Among the entries that follow, the required portion opens with the line containing "Reconstruct this image" and closes with the line containing "above the floor". Give that portion again exactly, and nothing else.

* Start *

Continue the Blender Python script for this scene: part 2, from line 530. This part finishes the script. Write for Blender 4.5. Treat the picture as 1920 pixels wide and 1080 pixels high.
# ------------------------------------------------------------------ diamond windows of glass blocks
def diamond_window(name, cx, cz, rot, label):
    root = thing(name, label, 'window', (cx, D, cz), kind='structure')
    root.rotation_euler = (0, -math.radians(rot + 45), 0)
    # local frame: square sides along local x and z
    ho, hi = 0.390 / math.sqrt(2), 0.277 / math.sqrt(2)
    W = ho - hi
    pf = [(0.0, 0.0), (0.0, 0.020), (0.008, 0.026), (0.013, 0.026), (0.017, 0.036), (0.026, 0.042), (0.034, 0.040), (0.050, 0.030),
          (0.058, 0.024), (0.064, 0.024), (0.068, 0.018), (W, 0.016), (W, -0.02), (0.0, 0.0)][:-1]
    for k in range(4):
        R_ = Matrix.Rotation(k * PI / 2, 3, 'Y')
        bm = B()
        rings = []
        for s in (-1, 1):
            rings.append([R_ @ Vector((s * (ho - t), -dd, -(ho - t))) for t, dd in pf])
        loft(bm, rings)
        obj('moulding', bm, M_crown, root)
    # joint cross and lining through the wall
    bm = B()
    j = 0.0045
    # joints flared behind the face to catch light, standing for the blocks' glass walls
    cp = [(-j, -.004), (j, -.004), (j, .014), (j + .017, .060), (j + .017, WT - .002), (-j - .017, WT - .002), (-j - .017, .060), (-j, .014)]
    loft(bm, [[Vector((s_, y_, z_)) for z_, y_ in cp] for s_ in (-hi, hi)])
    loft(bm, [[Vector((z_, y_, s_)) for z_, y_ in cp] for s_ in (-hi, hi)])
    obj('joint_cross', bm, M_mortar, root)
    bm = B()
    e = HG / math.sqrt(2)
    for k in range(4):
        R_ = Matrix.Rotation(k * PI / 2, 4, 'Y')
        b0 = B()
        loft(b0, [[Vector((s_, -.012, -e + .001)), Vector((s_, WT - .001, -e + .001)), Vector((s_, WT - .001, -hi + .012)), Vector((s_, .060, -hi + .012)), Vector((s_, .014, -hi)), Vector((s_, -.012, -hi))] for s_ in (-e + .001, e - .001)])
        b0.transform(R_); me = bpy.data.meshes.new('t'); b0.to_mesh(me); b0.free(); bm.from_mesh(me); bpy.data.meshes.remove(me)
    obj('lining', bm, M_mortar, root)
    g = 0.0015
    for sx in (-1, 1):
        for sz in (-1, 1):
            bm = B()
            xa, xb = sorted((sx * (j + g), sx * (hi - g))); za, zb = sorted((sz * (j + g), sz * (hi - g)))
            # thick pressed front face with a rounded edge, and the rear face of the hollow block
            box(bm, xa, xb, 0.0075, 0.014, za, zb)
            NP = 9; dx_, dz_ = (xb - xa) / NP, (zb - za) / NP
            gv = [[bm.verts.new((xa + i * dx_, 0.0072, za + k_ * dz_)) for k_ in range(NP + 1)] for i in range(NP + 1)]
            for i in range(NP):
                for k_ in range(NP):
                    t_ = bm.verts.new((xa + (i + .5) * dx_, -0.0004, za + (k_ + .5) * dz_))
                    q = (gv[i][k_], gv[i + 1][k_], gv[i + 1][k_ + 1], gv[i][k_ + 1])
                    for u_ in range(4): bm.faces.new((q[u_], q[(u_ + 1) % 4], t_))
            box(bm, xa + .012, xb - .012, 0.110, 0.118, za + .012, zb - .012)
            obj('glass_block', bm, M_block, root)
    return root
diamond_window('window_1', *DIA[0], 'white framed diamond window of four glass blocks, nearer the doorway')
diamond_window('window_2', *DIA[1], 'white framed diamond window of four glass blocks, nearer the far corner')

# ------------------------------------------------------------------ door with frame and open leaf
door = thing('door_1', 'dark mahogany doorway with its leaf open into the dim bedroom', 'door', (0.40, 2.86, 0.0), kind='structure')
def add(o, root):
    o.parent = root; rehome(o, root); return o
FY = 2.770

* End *
* Start *

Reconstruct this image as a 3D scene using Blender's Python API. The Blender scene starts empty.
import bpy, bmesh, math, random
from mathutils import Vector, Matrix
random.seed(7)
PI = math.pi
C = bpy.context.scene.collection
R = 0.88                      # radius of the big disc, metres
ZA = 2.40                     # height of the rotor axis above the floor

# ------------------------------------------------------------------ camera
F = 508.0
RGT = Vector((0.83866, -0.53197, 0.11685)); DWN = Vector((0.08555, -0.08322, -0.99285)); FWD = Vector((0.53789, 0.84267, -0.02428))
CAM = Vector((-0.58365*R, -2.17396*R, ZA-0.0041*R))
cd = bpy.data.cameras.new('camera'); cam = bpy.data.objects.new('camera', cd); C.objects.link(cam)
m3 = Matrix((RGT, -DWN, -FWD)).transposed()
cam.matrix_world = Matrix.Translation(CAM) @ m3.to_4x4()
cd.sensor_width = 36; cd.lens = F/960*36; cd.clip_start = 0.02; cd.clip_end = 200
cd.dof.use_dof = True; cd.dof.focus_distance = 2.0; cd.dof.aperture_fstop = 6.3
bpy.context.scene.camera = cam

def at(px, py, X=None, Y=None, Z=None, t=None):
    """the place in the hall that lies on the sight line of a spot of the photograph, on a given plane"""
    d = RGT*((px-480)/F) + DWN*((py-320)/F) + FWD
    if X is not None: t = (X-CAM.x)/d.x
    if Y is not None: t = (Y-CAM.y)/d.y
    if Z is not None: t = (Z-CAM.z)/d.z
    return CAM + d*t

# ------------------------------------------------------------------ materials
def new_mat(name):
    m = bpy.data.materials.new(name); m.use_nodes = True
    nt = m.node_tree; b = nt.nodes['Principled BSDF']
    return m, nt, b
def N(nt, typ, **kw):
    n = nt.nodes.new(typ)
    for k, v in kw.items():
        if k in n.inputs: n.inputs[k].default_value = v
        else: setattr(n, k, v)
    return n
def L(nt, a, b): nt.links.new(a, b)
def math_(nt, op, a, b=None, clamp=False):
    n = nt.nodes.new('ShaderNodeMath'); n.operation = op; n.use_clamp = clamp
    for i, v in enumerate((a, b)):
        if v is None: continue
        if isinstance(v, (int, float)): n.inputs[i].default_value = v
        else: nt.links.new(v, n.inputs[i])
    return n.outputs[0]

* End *

*Result*
Reconstruct this image as a 3D scene using Blender's Python API. The Blender scene starts empty.
import bpy, bmesh, math, random
from mathutils import Vector, Matrix
random.seed(7)
PI = math.pi
C = bpy.context.scene.collection
R = 0.88                      # radius of the big disc, metres
ZA = 2.40                     # height of the rotor axis above the floor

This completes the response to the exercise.